Pero, ¡es que recuerdo más!. Mi asombro, mi profundo asombro de que en aquél ambiente familiar tan feliz y completo, pudieran contarnos el cómo una familia se deshacía de sus hijos. ¿Era posible eso?. O, ¿era posible que existiera tal grado de pobreza como para tener que hacerlo?. Mi curiosidad, fija y constante conseguía más preguntas que respuestas. Pero, con todo, ese cuento no me gustaba. Me parecía inmoral. Lo soportaba porque tenía el atractivo de sentir con el grupillo de infantes la subida y bajada de miedos, tristeza, ansiedades y posterior felicidad que tan maravillosamente bien nos comunicaba tía Isa.

Y, si hablo del miedo, ésta era una sensación existente y que había que combatir. Bastaba para que se te hubiera olvidado cambiarle el agua al canario y que se te pasara la hora de luz.

De noche, de noche cerrada, había que salir al campo. Y, claro, no era cuestión de hacerlo en la puerta. Por lo menos había que ir hasta el extremo de la baranda de acacias que teníamos enfrente. Tira hacia la derecha, hacia la curva de la carretera. Ibas deprisa, bajándote la goma de los pantaloncillos. Llegabas, apuntabas, apretabas fuerte hasta que, compruebas que las sombras oscuras oscuras de los pinos que tienes enfrente te dicen que son los de siempre, tus amigos durante el día. Un poco más lejos, el ruido de los chopos te dicen lo mismo y entonces desaparece el miedo y, te haces mayor. Vuelves despacio, mirando hacia los calarejos, hacia el quinto pino. A partir de ahí no importará el olvido, eres mayor. Dominas el miedo.

Bueno, no del todo porque en un día que volvíamos de la Fresndilla bastante tarde, ya atardecido, iba el primero de la fila y los mayores me gritaron que tuviera cuidado. Sólo eso. Subí la cuesta desde la Almoteja y llegué a las asperillas. Las crucé, pero, en medio de las mismas, había un saliente que caía en pendiente peligrosa hacia la peña del aire y el cortijo de abajo. Me paré allí escudriñando la grisez del paisaje. De pronto, unos ruidos en la maleza, debajo de mí me pusieron con la piel de gallina. ¿Serían lobos?. No, mi padre decía que nuestros jaleos los ahuyentaban. ¿Serían zorros?. Pues...pues, no. Eran tío Pepe o tío Rafa que estaban escondidos para asustarme, así que me puse a llamarlos. "Os he oído, sé que estáis ahí para asustarme...jeje". 

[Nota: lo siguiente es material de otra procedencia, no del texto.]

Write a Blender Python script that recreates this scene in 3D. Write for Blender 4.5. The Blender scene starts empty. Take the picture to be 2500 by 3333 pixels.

Asperillas vista desde el Sur.
Al cabo de un rato, oigo voces y ruido de marcha de la panda que viene y que me está llamando. Me relajo algo, porque los ruidos habían continuado si bien habían ido disminuyendo en intensidad. Aprovecho que vienen los tíos mencionados y les pregunto el por qué me han asustado. No me dicen nada y miran hacia abajo. "Habrá sido algún animal" y, menos mal que me concedí el beneficio de la duda porque, en realidad, fue entonces cuando me entró miedo de verdad.

La sensación menos agradable de entre todas las sentidas era la final. La de la tristeza cuando se acercaba el final de la temporada. Nacía cuando ya habíamos pasado las sensaciones de susto y de admiración ante las tormentas de final de agosto. Quería decir aquello que se acababa. Que había que pasar por la frustración de no tener un sitio parecido en las cercanías de Linares y, más globalmente, que había que hacerse sitio para que empezara la ilusión de que, el año que viene, otra vez.